Can You Trade in a Vehicle You Are Financing?
- Before trading in a vehicle you're currently financing, ask your finance company exactly how much money is left on your note, then determine the current fair market value of your vehicle and calculate the price difference. It can be a bit subjective determining the value of a vehicle, as several factors are taken into consideration, including the model, year, mileage and condition of the vehicle. Kelley Blue Book is the most commonly used guide for determining the fair market value of a used car or truck. Available as a free, online tool, the Kelley Blue Book calculator allows you to input the specifics of your vehicle to determine a fairly accurate estimated value.
- Once you know how much your car is worth and what you owe on your loan, you'll have a figure to work with. For example, if you owe $5,000 on a car that has a trade-in value of $3,000, you will be responsible for the remaining $2,000 balance.

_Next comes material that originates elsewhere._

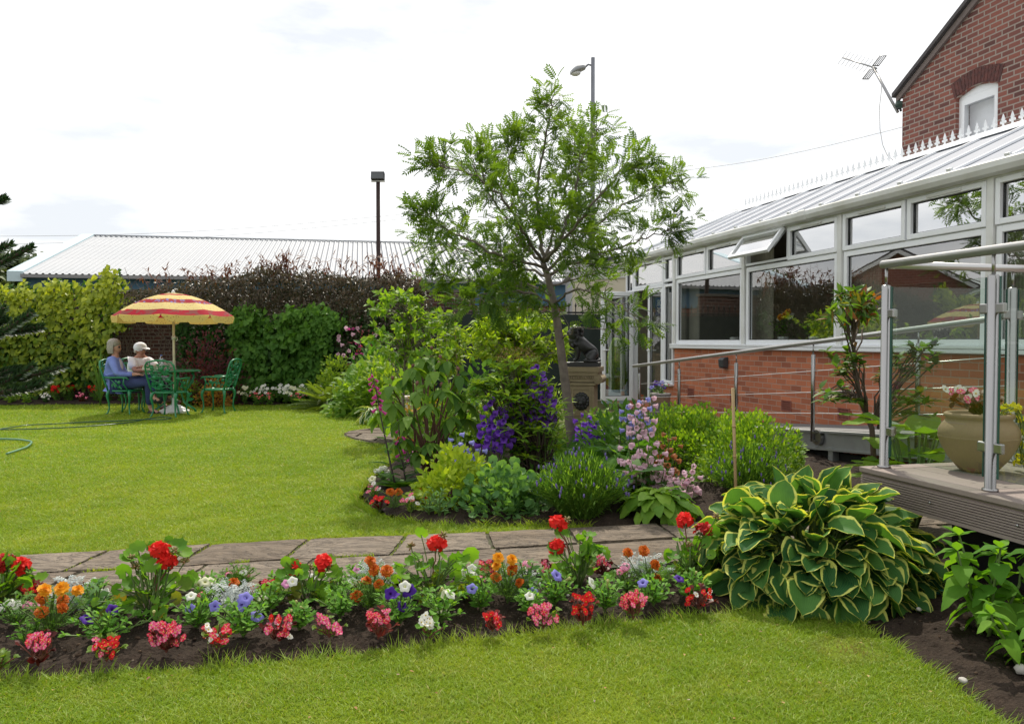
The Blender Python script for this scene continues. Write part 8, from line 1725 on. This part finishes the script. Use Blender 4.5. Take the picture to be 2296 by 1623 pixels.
# crumbs of soil, bark and petals on the bed: nobody could count them
cb = MB(); pc = MB()
for _ in range(4200):
    x, y = RS.uniform(-2.6, 4.0), RS.uniform(2.0, 5.0)
    if not inpoly(np.array([x]), np.array([y]), bed_front)[0]: continue
    z = zsoil_front(x, y); r = RS.uniform(.002, .010) * (1 if RS.rand() < .93 else 1.9); cb.ball((x, y, z + r * .3), (r, r * RS.uniform(.6, 1), r * .7), 5, 4, (RS.rand(), .5, .5))
t = NT('soil_crumbs'); c = t.col(); M_CRUMB = t.done(t.pbsdf(t.ramp(c[0], [(0, (.025, .017, .012)), (.55, (.07, .045, .03)), (.8, (.13, .09, .06)), (.93, (.22, .19, .15)), (1, (.42, .40, .36))]), .95, 0, .2).outputs[0]); o = cb.build('soil_crumbs', M_CRUMB); o['kind'] = 'stuff'; o['label'] = 'crumbs of soil and grit scattered over the flower bed'
# ------------------------------------------------------------------ grass blades (stuff)
t = NT('grass_blade'); p = t.pos(); c = t.col(); nA = t.noise(.55, 4, .6, p); nB = t.noise(4.5, 4, .65, p)
col = t.mix(t.ramp(nA, [(.35, 0.0), (.65, 1.0)]), (0.215, 0.335, 0.024), (0.345, 0.425, 0.038))
col = t.mix(t.ramp(nB, [(.48, 0.0), (.8, .6)]), col, (0.39, 0.41, 0.10))
col = t.mix(t.ramp(t.noise(1.7, 5, .7, p), [(.42, .0), (.62, .42)]), col, (0.14, 0.26, 0.018)); col = t.mix(t.ramp(t.noise(2.6, 5, .75, p), [(.60, .0), (.72, .5)]), col, (0.42, 0.40, 0.13))
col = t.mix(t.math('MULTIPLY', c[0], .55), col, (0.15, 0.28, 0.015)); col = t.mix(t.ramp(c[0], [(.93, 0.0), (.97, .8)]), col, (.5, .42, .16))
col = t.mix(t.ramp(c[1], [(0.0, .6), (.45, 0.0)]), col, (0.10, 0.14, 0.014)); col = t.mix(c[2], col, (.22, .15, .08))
b_ = t.pbsdf(col, .5, 0, .3); tr = t.n('BsdfTranslucent'); t.l(t.mix(1.0, col, (1.6, 1.45, .7), 'MULTIPLY'), tr.inputs[0]); mx = t.n('MixShader'); mx.inputs[0].default_value = .38; t.l(b_.outputs[0], mx.inputs[1]); t.l(tr.outputs[0], mx.inputs[2]); M_GRASS = t.done(mx.outputs[0])
BARE = np.array(G(1905, 1457))[:2]
def blades(mb, xy, h, w, lean, z0=0.0, ld=None):
    n = len(xy); a = RS.rand(n) * 6.283; ld = np.stack([np.cos(a), np.sin(a)], 1) if ld is None else ld; wd = RS.rand(n) * 6.283; wx = np.stack([np.cos(wd), np.sin(wd)], 1) * (w / 2)[:, None]
    L_ = (lean * h)[:, None] * ld; z = np.zeros(n) + z0; P3 = lambda q, zz: np.concatenate([q, zz[:, None]], 1)
    v = np.stack([P3(xy - wx, z), P3(xy + wx, z), P3(xy + L_ * .35 + wx * .75, z + h * .6), P3(xy + L_ * .35 - wx * .75, z + h * .6), P3(xy + L_, z + h)], 1).reshape(-1, 3)
    r = RS.rand(n); bare = np.clip(1 - np.linalg.norm(xy - BARE, axis=1) / .17, 0, 1) * .8
    c = np.zeros((n, 5, 3)); c[:, :, 0] = r[:, None]; c[:, :, 1] = np.array([0, 0, .6, .6, 1.0])[None]; c[:, :, 2] = bare[:, None]
    i = np.arange(n)[:, None] * 5; o = mb.n; mb.add(v, i + np.array([[0, 1, 2, 3]]), c.reshape(-1, 3)); mb.F.append((i + np.array([[3, 2, 4]]) + o, 0))
def grass(name, label, poly, n, box, hr, wf, pixel=False):
    mb = MB(); xy = np.zeros((0, 2))
    while len(xy) < n:
        if pixel:
            x, y = RS.uniform(-480, 1400, n), 905 + (1250 - 905) * RS.rand(n); a = (x - 1148) / FPX; bb_ = -(y - 811.5) / FPX; cp, sp = math.cos(PITCH), math.sin(PITCH); k = -CAMH / (-sp + bb_ * cp); q = np.stack([a * k, (cp + bb_ * sp) * k], 1)
        else: q = np.stack([RS.uniform(box[0], box[2], n), RS.uniform(box[1], box[3], n)], 1)
        q = q[inpoly(q[:, 0], q[:, 1], poly)]; xy = np.concatenate([xy, q])
    xy = xy[:n]; k = vnoise(xy[:, 0], xy[:, 1], 5) * .6 + vnoise(xy[:, 0], xy[:, 1], 19) * .4; xy = xy[(k + RS.rand(n) * .7 > .42) & ~((np.linalg.norm(xy - BARE, axis=1) < .12) & (RS.rand(n) < .6))]; n = len(xy); k = vnoise(xy[:, 0], xy[:, 1], 7)
    dist = np.linalg.norm(xy, axis=1); h = (hr[0] + (hr[1] - hr[0]) * RS.rand(n) ** 1.5) * (.7 + .6 * k) * (1 + .02 * dist); w = np.maximum(.0028, wf * dist) * (.7 + .6 * RS.rand(n)); blades(mb, xy, h, w, RS.uniform(.2, 2.2, n)); return mb
def fringe(mb, line, per_m, hr, out, w=.0042, zoff=-.02):
    l = np.array(line)
    for a, b_ in zip(l[:-1], l[1:]):
        L_ = np.linalg.norm(b_ - a); n = int(L_ * per_m * (1 if (a[1] < 7 and abs(a[0]) < 4) else .35)); 
        if n < 1: continue
        k = RS.rand(n); q = a + (b_ - a) * k[:, None]; nn = np.array([-(b_ - a)[1], (b_ - a)[0]]) / (L_ + 1e-9) * out; q = q + nn * (RS.rand(n)[:, None] * .05 - .035); g = vnoise(q[:, 0], q[:, 1], 14); h = (hr[0] + (hr[1] - hr[0]) * RS.rand(n) ** 2.2) * (.5 + g); ld = nrm(nn[None] * .8 + RS.randn(n, 2) * .7); d = np.linalg.norm(q, axis=1); blades(mb, q, h, np.maximum(w, .0009 * d) * (.7 + .6 * RS.rand(n)), RS.uniform(.4, 1.3, n), zoff, ld)
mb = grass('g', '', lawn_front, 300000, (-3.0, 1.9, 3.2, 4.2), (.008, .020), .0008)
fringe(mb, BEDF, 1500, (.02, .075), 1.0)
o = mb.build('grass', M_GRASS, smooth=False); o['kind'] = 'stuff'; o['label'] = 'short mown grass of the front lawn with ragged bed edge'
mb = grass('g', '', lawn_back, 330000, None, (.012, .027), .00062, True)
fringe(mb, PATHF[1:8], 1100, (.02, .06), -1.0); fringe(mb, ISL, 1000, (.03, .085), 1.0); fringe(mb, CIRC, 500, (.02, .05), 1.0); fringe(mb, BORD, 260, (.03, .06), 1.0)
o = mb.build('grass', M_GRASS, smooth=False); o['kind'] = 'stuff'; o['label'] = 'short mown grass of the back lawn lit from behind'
# moss and grass growing in the joint between the two rows of slabs and the cross joints
mb = MB(); l = np.array(PATHM)
for a, b_ in zip(l[:-1], l[1:]):
    L_ = np.linalg.norm(b_ - a); n = int(L_ * 900); q = a + (b_ - a) * RS.rand(n, 1); q[:, 1] += RS.randn(n) * .010; q = q[vnoise(q[:, 0], q[:, 1] * .2, 3.3) > .42]; n = len(q); blades(mb, q, .010 + .022 * RS.rand(n) ** 2, .004 + .003 * RS.rand(n), RS.uniform(.3, 1.2, n), .005)
for x, y in zip(xs_far[3:11], [1240] * 8):
    n = 90; yy = RS.rand(n); q = np.stack([x + .03 * yy + RS.randn(n) * .006, ylerp(PATHM, x) + (ylerp(PATHF, x) - ylerp(PATHM, x)) * yy], 1); q = q[RS.rand(n) < .5]; blades(mb, q, .008 + .015 * RS.rand(len(q)), .004 + .002 * RS.rand(len(q)), RS.uniform(.3, 1.2, len(q)), .004)
o = mb.build('joint_grass', M_GRASS, smooth=False); o['kind'] = 'stuff'; o['label'] = 'grass and moss in the joints of the stone path'

# fallen leaf bits and petals lying on both lawns
mb = MB(); q = np.concatenate([np.stack([RS.uniform(-2.6, 2.8, 150), RS.uniform(2.2, 3.7, 150)], 1), np.stack([RS.uniform(-6, 0, 150), RS.uniform(4.4, 14, 150)], 1)]); q = q[inpoly(q[:, 0], q[:, 1], lawn_front) | inpoly(q[:, 0], q[:, 1], lawn_back)]
inst(mb, T_OV, np.concatenate([q, np.full((len(q), 1), .022)], 1), nrm(RS.randn(len(q), 3) * [1, 1, .25]), (0, 0, 1), RS.uniform(.008, .022, len(q)))
t = NT('leaf_litter'); c = t.col(); M_LIT = t.done(t.pbsdf(t.ramp(c[0], [(0, (.16, .07, .03)), (.4, (.30, .17, .07)), (.75, (.34, .28, .10)), (.9, (.18, .06, .04)), (1, (.45, .42, .36))]), .8, 0, .2).outputs[0])
o = mb.build('leaf_litter', M_LIT); o['kind'] = 'stuff'; o['label'] = 'scattered dry leaf bits and petals on the lawns'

You can pay off the loan amount, trade in the fully paid-off vehicle and secure a new loan, or you can roll the extra $2,000 into a new loan. Using this same example, if you want to purchase a new vehicle worth $25,000, with the outstanding $2,000 you own on the first loan, your new loan will be $27,000.
- In some instances, you may find it worthwhile to trade in a financed vehicle for a new one, even if the result is a higher new loan amount. If you are able to obtain a better interest rate, purchase a new vehicle with high gas mileage or unload an under-performing, high-maintenance vehicle, the extra cost may be more beneficial in the long run.
- If you trade in a financed vehicle with a substantial loan balance, move into a higher interest rate than you previously held or take on a new loan with longer terms, you may be spending much more than you realize over the life of the new loan. For best results, take into consideration your loan balance, interest rate and loan term and weigh the variables before making a final decision.